The broadcasters realize that the slogan "Every Lap Matters" is ridiculous. Every time a car spins or some debris falls on the track the race goes to caution, and any lead that has been built up is erased. Each caution also allows one driver who fallen behind to get a lap back. The networks believe that as long as they show the last 10 laps of the race uninterrupted viewers will keep coming back. NBC pushed this to the limit showing 2 minutes of commercials for every 5 minutes of racing during their last year of NASCAR coverage.

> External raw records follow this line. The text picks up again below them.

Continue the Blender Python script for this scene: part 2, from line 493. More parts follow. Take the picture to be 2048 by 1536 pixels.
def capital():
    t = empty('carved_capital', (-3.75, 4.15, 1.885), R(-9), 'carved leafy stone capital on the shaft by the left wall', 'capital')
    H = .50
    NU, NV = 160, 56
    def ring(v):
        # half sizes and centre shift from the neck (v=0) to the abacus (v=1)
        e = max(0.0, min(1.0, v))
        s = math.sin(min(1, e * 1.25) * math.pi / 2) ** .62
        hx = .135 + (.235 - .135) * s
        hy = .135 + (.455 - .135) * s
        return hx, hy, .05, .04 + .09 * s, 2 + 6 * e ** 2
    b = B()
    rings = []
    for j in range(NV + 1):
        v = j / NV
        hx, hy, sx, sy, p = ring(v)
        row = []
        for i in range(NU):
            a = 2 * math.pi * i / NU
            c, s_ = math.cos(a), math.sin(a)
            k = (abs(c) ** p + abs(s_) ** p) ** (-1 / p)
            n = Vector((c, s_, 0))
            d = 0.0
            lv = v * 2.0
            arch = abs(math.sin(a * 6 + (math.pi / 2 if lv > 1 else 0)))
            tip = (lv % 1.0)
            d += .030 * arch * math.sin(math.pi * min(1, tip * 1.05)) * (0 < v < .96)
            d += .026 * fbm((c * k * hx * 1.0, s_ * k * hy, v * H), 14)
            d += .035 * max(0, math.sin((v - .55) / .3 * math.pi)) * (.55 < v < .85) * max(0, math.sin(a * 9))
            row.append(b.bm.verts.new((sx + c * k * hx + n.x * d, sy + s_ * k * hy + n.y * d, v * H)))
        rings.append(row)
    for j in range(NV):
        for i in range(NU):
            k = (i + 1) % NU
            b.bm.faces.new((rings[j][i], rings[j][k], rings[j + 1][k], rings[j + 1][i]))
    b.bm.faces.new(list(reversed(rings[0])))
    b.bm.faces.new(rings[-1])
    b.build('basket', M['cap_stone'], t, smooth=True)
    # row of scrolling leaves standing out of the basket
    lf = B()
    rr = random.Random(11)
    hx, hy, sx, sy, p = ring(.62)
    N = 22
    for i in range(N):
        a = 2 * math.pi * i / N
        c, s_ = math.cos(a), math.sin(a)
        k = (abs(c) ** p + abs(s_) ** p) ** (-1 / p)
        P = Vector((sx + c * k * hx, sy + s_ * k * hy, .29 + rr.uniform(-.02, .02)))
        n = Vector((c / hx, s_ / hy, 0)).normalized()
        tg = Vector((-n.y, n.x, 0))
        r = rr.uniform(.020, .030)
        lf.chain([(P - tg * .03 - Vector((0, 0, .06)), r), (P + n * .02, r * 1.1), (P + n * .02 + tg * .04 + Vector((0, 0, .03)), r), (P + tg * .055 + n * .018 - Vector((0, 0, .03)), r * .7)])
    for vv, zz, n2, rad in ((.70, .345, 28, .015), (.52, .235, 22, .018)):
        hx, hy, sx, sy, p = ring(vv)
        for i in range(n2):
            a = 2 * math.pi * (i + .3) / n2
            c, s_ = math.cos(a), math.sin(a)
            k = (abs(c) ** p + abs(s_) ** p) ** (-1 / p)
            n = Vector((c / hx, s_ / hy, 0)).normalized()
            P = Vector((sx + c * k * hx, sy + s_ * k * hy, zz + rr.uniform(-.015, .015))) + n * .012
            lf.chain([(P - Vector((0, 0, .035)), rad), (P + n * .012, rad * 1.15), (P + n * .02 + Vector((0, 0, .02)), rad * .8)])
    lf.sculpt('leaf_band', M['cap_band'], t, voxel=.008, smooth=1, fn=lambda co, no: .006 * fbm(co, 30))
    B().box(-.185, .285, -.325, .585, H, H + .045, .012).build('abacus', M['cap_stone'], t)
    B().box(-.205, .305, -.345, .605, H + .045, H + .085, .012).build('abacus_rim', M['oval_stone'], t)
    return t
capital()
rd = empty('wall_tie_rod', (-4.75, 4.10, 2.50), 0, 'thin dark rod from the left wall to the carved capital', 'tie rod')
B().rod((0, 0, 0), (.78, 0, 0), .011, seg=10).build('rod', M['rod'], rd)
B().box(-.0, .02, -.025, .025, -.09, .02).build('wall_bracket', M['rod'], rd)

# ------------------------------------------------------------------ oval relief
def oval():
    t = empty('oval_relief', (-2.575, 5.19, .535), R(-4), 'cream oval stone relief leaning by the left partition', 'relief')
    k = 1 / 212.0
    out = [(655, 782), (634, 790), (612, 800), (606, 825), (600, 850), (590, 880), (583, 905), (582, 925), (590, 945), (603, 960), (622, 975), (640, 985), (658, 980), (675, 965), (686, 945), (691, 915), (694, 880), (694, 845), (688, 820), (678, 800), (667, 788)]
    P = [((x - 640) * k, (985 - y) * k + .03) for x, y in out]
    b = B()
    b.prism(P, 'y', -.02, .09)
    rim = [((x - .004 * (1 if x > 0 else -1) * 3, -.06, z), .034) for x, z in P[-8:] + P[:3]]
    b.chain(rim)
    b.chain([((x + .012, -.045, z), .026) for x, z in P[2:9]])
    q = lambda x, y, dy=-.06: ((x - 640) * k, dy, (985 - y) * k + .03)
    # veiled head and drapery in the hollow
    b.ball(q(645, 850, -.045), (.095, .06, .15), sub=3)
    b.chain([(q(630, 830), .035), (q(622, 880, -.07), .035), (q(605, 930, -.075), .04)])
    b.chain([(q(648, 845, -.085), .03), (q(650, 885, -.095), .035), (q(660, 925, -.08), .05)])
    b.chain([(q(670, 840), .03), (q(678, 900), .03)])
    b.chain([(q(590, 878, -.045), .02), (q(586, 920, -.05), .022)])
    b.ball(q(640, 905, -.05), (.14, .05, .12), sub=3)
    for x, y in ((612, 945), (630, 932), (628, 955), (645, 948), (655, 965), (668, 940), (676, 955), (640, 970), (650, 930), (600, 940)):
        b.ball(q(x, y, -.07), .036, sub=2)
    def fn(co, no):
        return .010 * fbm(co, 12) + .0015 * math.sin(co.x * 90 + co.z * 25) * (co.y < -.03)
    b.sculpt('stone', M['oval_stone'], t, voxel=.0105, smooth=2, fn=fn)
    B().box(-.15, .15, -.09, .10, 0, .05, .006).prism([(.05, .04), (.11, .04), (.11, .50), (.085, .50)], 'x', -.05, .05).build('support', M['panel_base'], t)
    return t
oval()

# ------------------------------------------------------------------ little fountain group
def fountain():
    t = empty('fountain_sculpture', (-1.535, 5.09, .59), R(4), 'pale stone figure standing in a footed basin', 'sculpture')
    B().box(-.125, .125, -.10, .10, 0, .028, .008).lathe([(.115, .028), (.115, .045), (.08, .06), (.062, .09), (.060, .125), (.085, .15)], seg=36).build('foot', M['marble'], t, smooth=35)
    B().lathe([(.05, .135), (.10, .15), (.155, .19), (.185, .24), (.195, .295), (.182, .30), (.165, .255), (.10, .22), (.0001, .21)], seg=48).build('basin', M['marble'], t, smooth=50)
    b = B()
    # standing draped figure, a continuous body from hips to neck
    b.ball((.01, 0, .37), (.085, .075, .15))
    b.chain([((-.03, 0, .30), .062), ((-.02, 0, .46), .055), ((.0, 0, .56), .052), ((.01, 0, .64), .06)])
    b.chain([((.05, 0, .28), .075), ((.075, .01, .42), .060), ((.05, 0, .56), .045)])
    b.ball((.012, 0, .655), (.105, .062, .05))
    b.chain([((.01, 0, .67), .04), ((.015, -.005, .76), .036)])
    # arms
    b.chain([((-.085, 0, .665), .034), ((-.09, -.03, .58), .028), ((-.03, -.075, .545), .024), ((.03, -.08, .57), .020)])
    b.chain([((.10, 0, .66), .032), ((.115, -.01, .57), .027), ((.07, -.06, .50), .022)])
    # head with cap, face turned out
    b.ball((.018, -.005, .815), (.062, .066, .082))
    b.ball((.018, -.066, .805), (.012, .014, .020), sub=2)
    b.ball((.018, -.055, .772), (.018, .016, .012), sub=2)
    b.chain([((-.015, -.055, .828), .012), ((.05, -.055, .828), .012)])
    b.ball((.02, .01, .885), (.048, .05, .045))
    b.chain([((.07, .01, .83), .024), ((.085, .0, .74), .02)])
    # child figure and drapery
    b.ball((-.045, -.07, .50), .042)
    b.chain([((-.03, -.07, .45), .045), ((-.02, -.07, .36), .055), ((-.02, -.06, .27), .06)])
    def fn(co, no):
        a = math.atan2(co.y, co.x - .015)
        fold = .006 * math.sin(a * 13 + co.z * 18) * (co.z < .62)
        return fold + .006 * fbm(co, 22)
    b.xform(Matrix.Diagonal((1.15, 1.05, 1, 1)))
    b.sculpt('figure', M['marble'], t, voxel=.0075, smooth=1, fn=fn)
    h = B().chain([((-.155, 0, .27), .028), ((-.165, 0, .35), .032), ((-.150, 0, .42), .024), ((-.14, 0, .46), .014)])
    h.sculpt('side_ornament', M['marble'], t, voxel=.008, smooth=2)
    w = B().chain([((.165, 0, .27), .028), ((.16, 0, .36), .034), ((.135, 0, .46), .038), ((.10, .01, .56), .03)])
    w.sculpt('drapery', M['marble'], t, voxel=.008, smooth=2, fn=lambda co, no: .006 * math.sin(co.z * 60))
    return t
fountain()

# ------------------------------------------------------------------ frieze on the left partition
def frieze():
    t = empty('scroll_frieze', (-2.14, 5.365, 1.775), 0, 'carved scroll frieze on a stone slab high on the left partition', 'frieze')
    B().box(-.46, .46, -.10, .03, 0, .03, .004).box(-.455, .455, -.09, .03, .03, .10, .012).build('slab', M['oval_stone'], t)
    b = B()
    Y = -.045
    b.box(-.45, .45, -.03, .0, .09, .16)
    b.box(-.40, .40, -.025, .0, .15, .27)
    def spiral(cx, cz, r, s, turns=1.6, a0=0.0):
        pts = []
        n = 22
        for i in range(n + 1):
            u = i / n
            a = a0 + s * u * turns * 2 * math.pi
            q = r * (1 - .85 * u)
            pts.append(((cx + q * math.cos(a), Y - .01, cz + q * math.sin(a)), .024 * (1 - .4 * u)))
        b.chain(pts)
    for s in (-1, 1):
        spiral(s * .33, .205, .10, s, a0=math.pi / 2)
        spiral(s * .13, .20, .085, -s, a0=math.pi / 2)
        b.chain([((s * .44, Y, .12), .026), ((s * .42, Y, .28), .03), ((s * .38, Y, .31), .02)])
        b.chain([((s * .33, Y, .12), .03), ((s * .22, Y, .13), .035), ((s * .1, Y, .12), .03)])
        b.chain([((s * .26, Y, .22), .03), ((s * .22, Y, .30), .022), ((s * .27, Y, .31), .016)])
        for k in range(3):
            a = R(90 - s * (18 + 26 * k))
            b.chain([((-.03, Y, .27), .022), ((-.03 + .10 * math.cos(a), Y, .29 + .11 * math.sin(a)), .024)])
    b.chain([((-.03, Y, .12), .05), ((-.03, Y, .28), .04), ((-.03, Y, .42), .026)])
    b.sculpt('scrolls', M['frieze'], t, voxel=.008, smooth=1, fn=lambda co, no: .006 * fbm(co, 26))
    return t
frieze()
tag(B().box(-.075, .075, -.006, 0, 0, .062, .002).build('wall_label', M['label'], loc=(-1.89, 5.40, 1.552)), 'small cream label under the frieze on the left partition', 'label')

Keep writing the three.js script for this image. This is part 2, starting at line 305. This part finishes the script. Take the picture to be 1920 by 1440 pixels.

TNT either to make a better product, or to find a way to reach Tivo owners, has gone with a new format for advertising. Instead of cutting away from the race to show commercials, they have logos on the screen constantly and at odd intervals show commercials on part of the screen while continuing to show the race on the rest. This allows for seeing more of the race, but it makes the commercials seem endless.

Every time something happened we were listening to the sponsors not the announcers. We could see Allmendinger hit the wall, but were left to wonder what caused it. Who hit Biffle? Why was Kyle running on the apron? We wait to find out.

And even with the national commercials being shown during the race coverage, they still cut away several times for local ads.

At Daytona, the UPS Toyota of David Reutimann came back from 5 laps down, on 5 successive cautions, to finish 22nd. Kyle Busch’s Interstate Batteries Toyota was leading when the caution came out with 4 laps to go. On the restart he managed to hold off a challenge by Carl Edwards, in the Aflac Ford, and held a narrow lead when the caution came out on the last lap, ending the race. Kyle Petty did not bring any Papa John’s pizza to the other announcers in the booth, but the winning team sprayed Coke Zero on each other in victory lane.

Thursday, July 03, 2008

Damascus, Part I

I had only been back from Florida for 5 minutes when Brendan called.

“Hey Brendan.”
“Rickster. You free this week?”
“No plans.”
“Out-standing, we are going to Damascus, Virginia for a 17 mile bike ride. It’ll be a blast. Meet us there tomorrow at 4.”
“Brendan, I can’t ride a bike 17 miles.”
“No, it’ll be no problem, it’s all downhill. You won’t even have to peddle. It’s going to be great. We are renting bikes and riding around town, we’re going out for dinner and going to see a play.”

His words were coming too fast for me to make much sense of them, but Brendan’s excitement is difficult to resist. Even without any clear understanding of what I was setting out for, I was looking forward to the trip.